The DIL Technique: Study with Laser Focus
Have you ever sat down to study and felt your mind slide away from the page?
Of course you have. Almost every student I talk to asks me the same thing: how do I concentrate when I study?
It happens to all of us. You open a book to solve a Physics numerical, and your brain pipes up — recharge your internet pack. You start a Chemistry exercise, and it whispers — you forgot to reply to that message. The page is in front of you, but you are somewhere else.
Here is the real cost. When you study like this, you learn very little. You can sit with a book for ten hours and absorb almost nothing, because your attention was never there.
So you try to fix it by studying more. Twelve hours. Fourteen. Now you are exhausted and frustrated. And let me be honest with you — fourteen hours a day is not dedication. It is unhealthy.
I have always said six focused hours a day is enough to crack JEE. But with distraction everywhere, how do you stay focused for even six?
Today I will give you the technique I use for exactly this. It is called the DIL technique. I learned it in school, I still use it every day, and it has made me faster at everything I do. Use it with discipline and you will become a sharper, quicker learner.
Why a wandering mind wrecks your study
Quick question. Why don't we send electricity over long distances using direct current?
Because of resistance. As electrons travel down the wire, they keep hitting resistance — think of it as speed-breakers on a road. Fighting through it burns energy, and that energy escapes as heat. By the time the power reaches you, most of it is gone.
Your brain works the same way. Study without focus and most of your energy goes into wrestling with distractions, not learning. The output — what actually sticks — is tiny.
And it snowballs. You make little progress, so you fall short of your daily target. You start setting goals so small they barely count — ten pages of NCERT today. Meanwhile everyone around you seems to be finishing chapters, and you are staring up at a mountain of syllabus.
That feeling drains your motivation. And lost motivation is where giving up begins.
Every person who has reached the top got there on one thing: focus, aimed hard at a single goal.
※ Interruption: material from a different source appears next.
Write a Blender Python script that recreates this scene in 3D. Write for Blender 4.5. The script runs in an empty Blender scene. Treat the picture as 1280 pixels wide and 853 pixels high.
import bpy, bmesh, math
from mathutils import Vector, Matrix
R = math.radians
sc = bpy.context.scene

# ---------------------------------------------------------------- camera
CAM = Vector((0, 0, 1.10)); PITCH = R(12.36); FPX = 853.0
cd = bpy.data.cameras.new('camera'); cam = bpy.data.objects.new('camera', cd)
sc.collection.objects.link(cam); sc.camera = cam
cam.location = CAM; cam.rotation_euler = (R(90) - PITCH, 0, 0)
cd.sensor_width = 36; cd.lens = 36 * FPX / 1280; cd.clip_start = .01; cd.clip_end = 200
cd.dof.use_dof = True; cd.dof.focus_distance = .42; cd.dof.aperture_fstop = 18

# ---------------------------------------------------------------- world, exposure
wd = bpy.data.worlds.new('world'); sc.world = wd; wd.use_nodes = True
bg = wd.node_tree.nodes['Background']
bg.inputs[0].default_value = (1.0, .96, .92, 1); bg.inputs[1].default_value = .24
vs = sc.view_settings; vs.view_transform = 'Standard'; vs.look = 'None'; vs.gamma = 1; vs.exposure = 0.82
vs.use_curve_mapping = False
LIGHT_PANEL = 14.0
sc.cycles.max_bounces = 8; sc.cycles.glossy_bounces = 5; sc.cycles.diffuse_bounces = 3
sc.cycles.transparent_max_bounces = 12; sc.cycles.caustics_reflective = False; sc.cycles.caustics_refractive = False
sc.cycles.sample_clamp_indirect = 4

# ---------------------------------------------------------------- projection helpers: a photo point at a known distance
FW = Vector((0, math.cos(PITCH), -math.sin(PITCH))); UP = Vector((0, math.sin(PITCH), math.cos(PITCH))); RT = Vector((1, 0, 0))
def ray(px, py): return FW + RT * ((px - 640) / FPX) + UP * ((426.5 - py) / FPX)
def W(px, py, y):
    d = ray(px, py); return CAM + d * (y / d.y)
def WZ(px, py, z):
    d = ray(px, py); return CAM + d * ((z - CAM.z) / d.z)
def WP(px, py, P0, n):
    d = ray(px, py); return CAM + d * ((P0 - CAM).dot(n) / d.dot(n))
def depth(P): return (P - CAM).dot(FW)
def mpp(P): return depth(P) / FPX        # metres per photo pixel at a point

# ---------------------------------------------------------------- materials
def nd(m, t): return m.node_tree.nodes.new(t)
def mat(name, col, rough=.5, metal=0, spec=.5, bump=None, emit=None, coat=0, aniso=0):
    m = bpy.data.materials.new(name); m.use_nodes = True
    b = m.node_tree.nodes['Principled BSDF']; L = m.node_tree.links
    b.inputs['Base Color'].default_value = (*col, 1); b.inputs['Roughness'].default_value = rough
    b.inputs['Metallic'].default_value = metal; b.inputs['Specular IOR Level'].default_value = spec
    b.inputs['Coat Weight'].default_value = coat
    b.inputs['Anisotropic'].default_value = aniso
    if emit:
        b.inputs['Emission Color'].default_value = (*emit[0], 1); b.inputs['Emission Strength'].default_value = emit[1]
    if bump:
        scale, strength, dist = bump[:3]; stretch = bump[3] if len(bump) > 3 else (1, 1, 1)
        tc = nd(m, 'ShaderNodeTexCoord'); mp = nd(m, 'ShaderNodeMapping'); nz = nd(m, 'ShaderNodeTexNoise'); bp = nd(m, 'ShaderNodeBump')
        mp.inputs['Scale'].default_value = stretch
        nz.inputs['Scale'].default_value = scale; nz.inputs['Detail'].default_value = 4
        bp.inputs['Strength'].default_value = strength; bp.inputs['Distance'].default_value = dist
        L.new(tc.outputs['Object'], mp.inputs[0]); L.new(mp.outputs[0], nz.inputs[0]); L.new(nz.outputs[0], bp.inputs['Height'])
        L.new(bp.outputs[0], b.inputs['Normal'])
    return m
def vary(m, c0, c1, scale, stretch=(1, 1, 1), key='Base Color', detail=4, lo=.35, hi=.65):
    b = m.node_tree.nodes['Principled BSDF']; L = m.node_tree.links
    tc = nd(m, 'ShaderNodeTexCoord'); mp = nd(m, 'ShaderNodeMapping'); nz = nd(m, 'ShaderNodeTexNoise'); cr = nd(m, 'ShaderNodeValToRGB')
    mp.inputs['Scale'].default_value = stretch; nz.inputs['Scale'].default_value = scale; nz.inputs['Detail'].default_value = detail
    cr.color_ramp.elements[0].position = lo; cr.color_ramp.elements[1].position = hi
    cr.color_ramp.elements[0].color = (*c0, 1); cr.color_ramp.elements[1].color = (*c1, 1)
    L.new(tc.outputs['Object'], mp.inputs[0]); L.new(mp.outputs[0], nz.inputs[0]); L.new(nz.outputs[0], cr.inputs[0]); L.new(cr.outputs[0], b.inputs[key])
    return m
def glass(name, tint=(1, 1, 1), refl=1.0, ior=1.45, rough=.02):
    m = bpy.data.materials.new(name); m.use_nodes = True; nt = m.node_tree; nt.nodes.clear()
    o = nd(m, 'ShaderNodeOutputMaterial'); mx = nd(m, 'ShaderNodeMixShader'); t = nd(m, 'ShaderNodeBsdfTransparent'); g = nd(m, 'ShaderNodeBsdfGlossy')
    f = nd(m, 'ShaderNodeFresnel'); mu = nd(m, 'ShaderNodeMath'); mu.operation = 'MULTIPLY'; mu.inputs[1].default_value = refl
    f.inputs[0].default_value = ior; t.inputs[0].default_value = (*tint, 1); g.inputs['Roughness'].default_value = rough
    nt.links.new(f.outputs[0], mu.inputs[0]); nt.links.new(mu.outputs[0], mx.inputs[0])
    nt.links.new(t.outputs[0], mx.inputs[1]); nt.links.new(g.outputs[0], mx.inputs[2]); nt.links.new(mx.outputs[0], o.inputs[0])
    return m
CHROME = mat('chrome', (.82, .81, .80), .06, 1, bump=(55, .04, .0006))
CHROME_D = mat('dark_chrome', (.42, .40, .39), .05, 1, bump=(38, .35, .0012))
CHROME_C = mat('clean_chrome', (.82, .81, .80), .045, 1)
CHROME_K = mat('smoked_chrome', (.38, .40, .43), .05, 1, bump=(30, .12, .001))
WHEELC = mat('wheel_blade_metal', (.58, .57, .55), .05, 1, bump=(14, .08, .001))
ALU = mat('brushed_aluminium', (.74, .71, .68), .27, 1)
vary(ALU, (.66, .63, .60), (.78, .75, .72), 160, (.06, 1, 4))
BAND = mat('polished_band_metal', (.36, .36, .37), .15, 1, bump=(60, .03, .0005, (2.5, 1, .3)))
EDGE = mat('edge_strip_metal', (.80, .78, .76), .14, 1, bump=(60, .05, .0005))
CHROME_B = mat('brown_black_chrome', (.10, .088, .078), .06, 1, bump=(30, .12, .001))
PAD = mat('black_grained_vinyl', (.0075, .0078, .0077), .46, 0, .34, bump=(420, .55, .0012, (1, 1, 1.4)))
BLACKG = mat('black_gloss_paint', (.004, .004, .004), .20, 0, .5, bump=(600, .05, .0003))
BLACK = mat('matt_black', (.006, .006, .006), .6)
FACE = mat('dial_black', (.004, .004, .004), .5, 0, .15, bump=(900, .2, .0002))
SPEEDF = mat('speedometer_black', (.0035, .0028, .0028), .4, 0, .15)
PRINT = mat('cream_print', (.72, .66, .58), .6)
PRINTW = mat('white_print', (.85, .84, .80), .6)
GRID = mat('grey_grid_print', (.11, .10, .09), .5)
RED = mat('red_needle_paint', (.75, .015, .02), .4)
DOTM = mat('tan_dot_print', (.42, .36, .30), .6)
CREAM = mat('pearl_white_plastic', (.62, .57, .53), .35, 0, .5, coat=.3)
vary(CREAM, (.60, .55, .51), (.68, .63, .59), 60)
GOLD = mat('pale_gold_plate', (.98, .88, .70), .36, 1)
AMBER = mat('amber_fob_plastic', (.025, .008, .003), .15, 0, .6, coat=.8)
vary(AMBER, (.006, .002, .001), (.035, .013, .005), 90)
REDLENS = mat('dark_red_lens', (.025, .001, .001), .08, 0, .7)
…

You can build that focus too. I am not promising overnight magic — do not expect it. But practice this technique with discipline and, over time, it will change how you work.
And it is not just for JEE. Make it a habit, and you will start telling the important tasks from the trivial ones, the urgent from the can-wait. You will get things done faster than the people around you. That is worth learning, right?
Introducing the DIL technique
The whole thing runs on one rule: whenever something pulls your mind away from what you are studying, write it into your DIL.
Jab bhi koi kaam distract kare, apne DIL mein likh daalo.
And no, I do not mean that dil — the one some of you handed over to someone around Class X. I see you.
The DIL I mean is a list. It stands for Do It Later.
Here is how it works. When you sit down to study, keep a small notebook beside you. Every time a thought pops up that has nothing to do with the topic in front of you, write it down. Don't fight the thought. Don't judge it. Just park it.
Don't worry about how many show up. Five, ten, fifteen — write them all down.
When you do this, you are making your brain a promise: I will handle this, just not now. And that promise is the whole trick. Once it trusts you to deal with the distraction later, it stops nagging you about it. It lets go. That is when the focus returns.
Now the second half.
After your study session ends, open your DIL and look at what you wrote. Depending on the day, it might be short or long. A list might look like this:
- Recharge my phone with a data pack
- Buy this year's sample papers
- Wash my clothes
- Get some chocolates for the next study session
- Check the JEE official website
- ...and a few more
Now you keep your promise. Pick the most important item and finish it first. Then work down the list in order of importance.
Here is the part students love. By the time you read the list, you will notice that half of these never mattered. They felt urgent in the moment, but written down and looked at calmly, they were nothing. You may finish those, or you may not. Either way, they no longer own your attention.
Your turn. For the next three days, study with a notebook beside you and run your DIL. At the end of each session, look back at the list and mark which distractions actually deserved your time. How many were truly worth it?
Check: most students find that the great majority were not — they were just noise the brain throws up to avoid hard work. Seeing that on paper, in your own handwriting, is what teaches your mind to stop interrupting you. That is the real win.
The one habit to keep
- Distraction shows up → write it in your Do It Later list, then return to studying.
- Writing it down is a promise to your brain, so it stops nagging and lets you focus.
- After the session, work the list top down, most important first.
- Most distractions turn out to be noise. Cross them off without guilt.
Give it three honest days. Don't expect a miracle on day one — expect a small shift, then a bigger one. Focus is a muscle, and the DIL is how you train it. Try it, and tell me what changed.